「出生地主義」見直しの大統領令
さらにこのような話もある。米国は日本などと異なり、米国で生まれた子どもには両親の国籍にかかわらず米国籍を与える「出生地主義」をとっている。これに対するのが日本の「血統主義」で、こちらは生まれた場所に関係なく両親の国籍を継ぐという考え方だ。
米国では昨今、この「出生地主義」を利用して中国人などが「米国籍取得ツアー」と称して大挙して米国を訪れて出産する現象が問題となっているが、この制度を見直すという大統領令に、トランプ大統領は署名した。

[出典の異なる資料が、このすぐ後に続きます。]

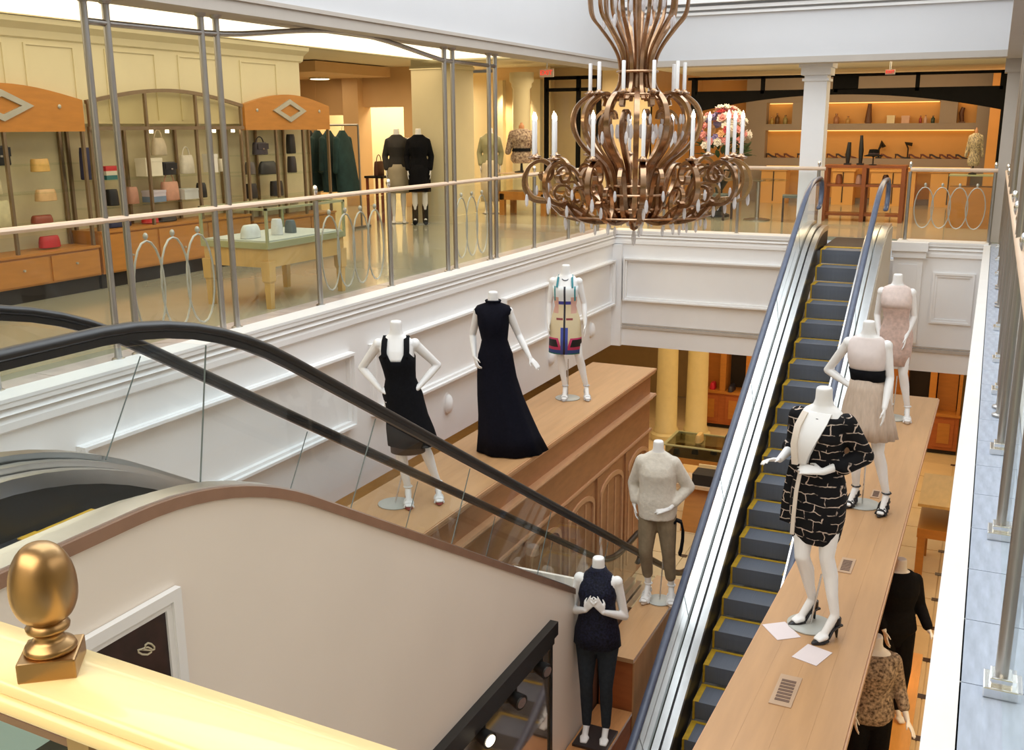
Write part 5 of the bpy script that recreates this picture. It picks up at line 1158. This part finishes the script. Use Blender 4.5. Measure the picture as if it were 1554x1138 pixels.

ただ、これに関しては20以上の州が「憲法違反」として差し止めを求める訴訟を起こしており、ワシントン州の連邦裁判所は、1月23日に一時的な差し止めを命じた。これに対しトランプ大統領は上訴する意向を示しているが、憲法違反をめぐり今後も論争は続いていくと見られる。
そして、この動向に慌てている日本人も少なくない。
日本人にとってもこの出生地主義は魅力で、子どもに米国籍を与えるために米国で出産する人という人もいるのである。外国人が出産する場合は保険が適用されず、400万〜500万円の出産費用がかかるのが一般的なのだが、それをものともしない富裕層が出産地として選ぶ人気の滞在先がハワイなのである。
米国の州では最も日本から近いし、日本語が通じる医師もいる。日本食も容易に手に入る利便性も魅力ということだろう。子どもが米国籍を取得すれば、日本でインターナショナルスクールやアメリカンスクールに入学しやすくなる、子どもが21歳になり米国籍を選択すれば(20歳までは二重国籍ということになる)呼び寄せ制度で両親にグリーンカード(永住権)を与えることができる、というメリットがある。

流行のきざしの「親子留学」にも影響?
さらに昨今、ハワイ移住の新しい形として注目されているのが「親子留学」や「親子移住」。孟母三遷ではないが、子どもに英語力をつけさせるべく、父親は日本でせっせと働き、母親と子どもだけハワイに移住して現地の学校に通おうという移住の形だ。
そんな親子移住の場合も、トランプ政権下で留学ビザの却下やE2ビザの審査長期化などがあれば、大きな逆風となる。親子留学の母親に向けて、より通学時間の短いプログラムを打ち出す語学学校が出始めるなど、新たなムーブメントになりつつあったのだが、トランプ政権の今後のビザ政策の行方に注目するしかない。
子どもをハワイの現地校に通わせて、滞在中に母親は下の子どもを現地で出産という計画をするファミリーもいるから、そんな人にとっては出生地主義を制限する大統領令も大きな課題だ。
トランプ大統領の任期は4年。ビジネスのハワイ進出をもくろむ経営者のなかには、この間はおとなしくして逆風が止むのを待とうという人もいる。ただ、どうしてもこの時期にハワイ移住を実現したいという人は、忙しいトランプ大統領が日本人や日本企業の滞在ビザにまで目が向かないうちに、急いでビザ申請をスタートしたほうが良さそうだ。